Microsoft's new plan, according to Joe Belfiore -- who, I believe, is officially head of the Windows Engagement Team -- is to include Timeline in "early insider builds shortly after FCU (Fall Creators Update) is out." Belfiore tweeted about the new timing for Timeline in response to a comment from The Verge's Tom Warren.

Microsoft execs described Timeline as an extension of Windows 10's current Task View. It will show users activities they've done in the past, and will provide users with cards that will allow them to more quickly and easily reengage with applications.

Microsoft's broader plan is to allow activities created on one device to be moved to other Windows and non-Windows devices using Cortana and the cloud using the broader Pick Up Where You Left Off technology that comes from Microsoft's "Project Rome" work.

Under the covers, Timeline and Pick Up Where You Left off use the Microsoft Graph and Activity Graph to provide users with these new experiences.

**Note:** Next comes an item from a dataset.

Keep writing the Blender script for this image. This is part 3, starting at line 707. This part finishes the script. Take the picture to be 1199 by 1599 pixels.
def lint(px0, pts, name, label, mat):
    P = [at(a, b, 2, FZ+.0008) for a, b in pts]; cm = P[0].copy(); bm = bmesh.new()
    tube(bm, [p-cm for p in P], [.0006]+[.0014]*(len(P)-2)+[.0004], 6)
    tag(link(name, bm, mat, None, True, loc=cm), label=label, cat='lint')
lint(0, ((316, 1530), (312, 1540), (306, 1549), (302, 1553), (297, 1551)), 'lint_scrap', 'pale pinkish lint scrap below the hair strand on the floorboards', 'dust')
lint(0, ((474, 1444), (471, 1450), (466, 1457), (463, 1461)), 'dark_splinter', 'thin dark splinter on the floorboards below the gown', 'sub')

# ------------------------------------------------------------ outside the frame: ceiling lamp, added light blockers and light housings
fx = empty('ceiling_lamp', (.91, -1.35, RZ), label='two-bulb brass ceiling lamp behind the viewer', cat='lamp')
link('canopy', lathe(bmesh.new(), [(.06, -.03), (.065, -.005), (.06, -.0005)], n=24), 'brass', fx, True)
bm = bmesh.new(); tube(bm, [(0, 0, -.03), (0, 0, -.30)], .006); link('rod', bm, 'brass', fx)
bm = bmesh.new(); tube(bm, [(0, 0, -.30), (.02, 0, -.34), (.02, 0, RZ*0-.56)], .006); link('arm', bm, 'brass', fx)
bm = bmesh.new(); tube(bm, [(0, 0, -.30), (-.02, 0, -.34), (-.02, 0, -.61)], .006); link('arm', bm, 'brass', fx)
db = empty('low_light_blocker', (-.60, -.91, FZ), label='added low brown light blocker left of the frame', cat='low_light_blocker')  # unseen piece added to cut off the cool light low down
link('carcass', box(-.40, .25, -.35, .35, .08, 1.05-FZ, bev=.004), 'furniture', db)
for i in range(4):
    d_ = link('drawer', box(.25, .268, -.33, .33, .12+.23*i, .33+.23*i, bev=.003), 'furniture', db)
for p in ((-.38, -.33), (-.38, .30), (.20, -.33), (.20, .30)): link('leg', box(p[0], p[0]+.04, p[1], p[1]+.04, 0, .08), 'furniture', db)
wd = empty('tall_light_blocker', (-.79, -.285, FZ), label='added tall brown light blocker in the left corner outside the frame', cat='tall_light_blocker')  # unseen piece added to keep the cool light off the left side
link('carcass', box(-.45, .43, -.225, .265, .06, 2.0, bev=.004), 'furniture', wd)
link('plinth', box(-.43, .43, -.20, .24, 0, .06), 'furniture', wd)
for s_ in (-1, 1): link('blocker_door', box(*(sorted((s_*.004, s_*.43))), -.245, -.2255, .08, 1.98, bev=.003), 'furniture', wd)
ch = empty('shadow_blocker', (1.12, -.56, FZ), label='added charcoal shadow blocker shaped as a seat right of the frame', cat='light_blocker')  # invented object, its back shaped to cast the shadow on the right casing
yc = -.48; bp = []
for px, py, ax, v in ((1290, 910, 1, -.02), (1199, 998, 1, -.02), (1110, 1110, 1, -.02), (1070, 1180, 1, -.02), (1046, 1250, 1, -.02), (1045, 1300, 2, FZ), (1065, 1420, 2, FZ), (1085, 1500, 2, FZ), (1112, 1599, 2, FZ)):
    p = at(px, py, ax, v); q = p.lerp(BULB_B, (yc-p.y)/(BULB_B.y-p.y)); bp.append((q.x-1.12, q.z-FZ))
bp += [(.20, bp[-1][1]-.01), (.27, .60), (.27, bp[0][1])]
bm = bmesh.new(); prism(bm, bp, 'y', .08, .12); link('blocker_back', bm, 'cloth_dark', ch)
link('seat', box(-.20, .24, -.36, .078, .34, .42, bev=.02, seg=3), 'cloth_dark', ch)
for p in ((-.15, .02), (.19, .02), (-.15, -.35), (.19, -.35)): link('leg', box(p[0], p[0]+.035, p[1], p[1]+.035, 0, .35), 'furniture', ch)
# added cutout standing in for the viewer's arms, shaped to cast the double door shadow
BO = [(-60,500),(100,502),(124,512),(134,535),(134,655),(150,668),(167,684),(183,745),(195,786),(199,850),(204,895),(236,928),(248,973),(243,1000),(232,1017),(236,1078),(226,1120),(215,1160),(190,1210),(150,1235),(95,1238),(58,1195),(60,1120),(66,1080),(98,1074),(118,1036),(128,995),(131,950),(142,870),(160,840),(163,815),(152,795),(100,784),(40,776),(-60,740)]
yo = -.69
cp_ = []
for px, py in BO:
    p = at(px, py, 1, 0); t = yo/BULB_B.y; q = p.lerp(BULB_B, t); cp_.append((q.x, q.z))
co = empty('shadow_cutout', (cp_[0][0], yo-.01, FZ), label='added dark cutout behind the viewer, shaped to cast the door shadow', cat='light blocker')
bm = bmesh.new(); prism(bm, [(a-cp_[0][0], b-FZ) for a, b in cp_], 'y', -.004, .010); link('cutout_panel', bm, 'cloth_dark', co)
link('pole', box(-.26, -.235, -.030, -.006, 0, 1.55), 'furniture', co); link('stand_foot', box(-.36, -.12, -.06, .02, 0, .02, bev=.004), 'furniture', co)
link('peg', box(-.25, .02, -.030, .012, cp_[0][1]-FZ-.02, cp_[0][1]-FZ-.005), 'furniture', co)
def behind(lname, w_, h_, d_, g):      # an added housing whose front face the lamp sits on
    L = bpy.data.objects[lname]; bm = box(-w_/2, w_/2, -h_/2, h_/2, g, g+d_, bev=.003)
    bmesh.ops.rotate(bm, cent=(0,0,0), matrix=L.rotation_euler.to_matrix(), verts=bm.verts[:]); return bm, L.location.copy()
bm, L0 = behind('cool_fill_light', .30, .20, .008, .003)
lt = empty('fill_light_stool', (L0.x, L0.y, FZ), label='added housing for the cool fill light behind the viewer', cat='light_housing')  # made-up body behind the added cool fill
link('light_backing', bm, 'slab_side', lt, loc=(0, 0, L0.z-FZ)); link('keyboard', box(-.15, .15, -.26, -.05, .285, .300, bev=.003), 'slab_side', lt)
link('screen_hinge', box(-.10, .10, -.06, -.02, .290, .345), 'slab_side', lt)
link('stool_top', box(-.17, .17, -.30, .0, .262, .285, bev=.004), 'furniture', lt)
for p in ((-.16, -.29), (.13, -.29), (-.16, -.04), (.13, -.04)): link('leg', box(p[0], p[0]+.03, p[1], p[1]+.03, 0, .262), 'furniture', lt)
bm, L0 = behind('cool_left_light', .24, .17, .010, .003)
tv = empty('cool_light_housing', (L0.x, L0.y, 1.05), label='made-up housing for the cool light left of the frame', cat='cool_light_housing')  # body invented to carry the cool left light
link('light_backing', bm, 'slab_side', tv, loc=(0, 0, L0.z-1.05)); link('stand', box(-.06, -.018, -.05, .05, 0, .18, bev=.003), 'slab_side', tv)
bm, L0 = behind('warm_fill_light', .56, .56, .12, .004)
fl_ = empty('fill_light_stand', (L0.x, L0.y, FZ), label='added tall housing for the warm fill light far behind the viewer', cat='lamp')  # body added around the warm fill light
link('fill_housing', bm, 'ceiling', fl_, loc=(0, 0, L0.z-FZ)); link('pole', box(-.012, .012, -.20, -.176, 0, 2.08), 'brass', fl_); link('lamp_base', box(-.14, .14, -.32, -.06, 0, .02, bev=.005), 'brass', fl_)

The Windows 10 feature update that is slated to follow the Windows 10 Creators Update will arrive in the Spring of 2018, according to Microsoft, most likely around March.

Update: As Windows Insider @itsmichaelwest tweeted, Timeline/Pick Up Where You Left Off are not the only expected Fall Creators Update features that aren't yet testable.

The Windows 10 Cloud Clipboard shown at Build 2017 isn't there yet, nor is the Capture 3D app that Microsoft showed off in October 2016 and which was expected to be in the original Creators Update release. New Continuum features for Windows Phones, described by Microsoft officials last year and which some expected to be part of the Creators Update, also have yet to materialize.